Se racheter (pour une faute que l’on a commise même si l’on est le seul à le voir ainsi) est une motivation qui intervient assez souvent dans le sacrifice de soi.
Les intrigues qui s’approprient le sacrifice font aussi apparaître l’abandon des biens matériels, la notion de délivrance ainsi que celles d’honneur et de déshonneur.
L’amour aussi donne lieu au sacrifice de soi. Et pas seulement dans son aspect le plus romantique qui soit. Un amour non partagé par exemple pour lequel l’amant éprouve un amour fou et se sacrifie pour un être aimé qui ne lui retournera jamais cette faveur.
Et un homme ne serait-il pas capable d’abandonner ce qui lui est le plus cher pour une femme ? Ce n’est pas le pardon qui est recherché dans ce cas pour une faute que l’on a cru avoir commis (et qu’on peut avoir commis, d’ailleurs) mais seulement un accomplissement (physique ou spirituel).
L’amour comme principe du sacrifice de soi
Sur un tel thème, des variations sont possibles. Peut-être celle d’une femme follement amoureuse qui devient l’esclave de son amour. Ou encore se sacrifier pour l’amour d’un enfant…
Le sacrifice de soi est la perte de quelque chose dans l’espoir d’une récompense que nous considérons plus importante. Un amour platonique peut alors être ainsi justifié.
L’amour de l’autre est la raison du sacrifice quelle que soit la réponse de cet autre. C’est par la relation à l’autre que le concept de sacrifice de soi peut être amené. C’est de comprendre dans cette relation ce que le héros est prêt à abandonner, pourquoi et ce qu’il espère en retour.

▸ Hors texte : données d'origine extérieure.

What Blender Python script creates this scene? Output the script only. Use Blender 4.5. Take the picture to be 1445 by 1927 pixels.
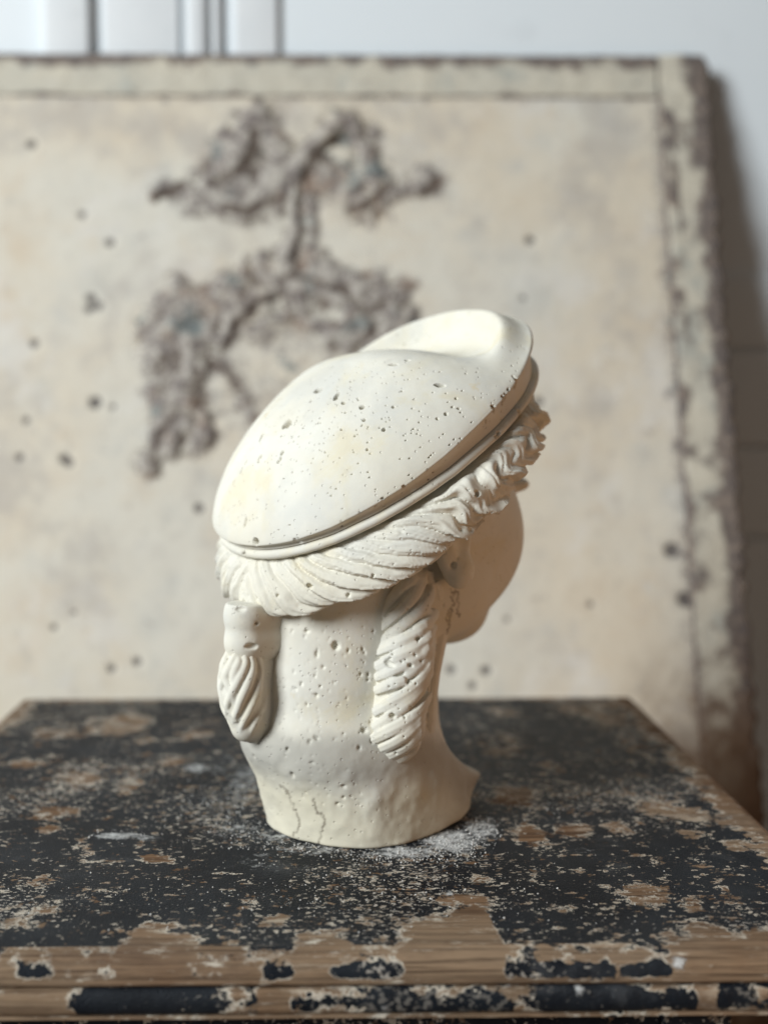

Cela implique aussi pour le personnage principal un véritable engagement (et puissant) envers l’autre. Sans cet engagement, l’intrigue aura des difficultés à se justifier elle-même.
Il faut de fortes motivations pour dépeindre un sacrifice. Elles seront l’élan qui feront avancer l’intrigue. André Malraux dans Le temps du mépris nous démontre qu’un autre prisonnier des nazis a avoué être l’homme qu’il recherche (Kassner) et dont ils ne connaissent pas l’identité alors qu’ils détiennent Kassner.
Pourquoi ce mensonge ? Pourquoi ce sacrifice si ce n’est au nom d’un idéal ? Et que l’écrivain communiste allemand Kassner est bien plus important pour continuer l’œuvre du Parti.
Mourir pour ses croyances justifie le sacrifice surtout si cela permet à un autre de vivre et de perpétuer ce en quoi l’on croit.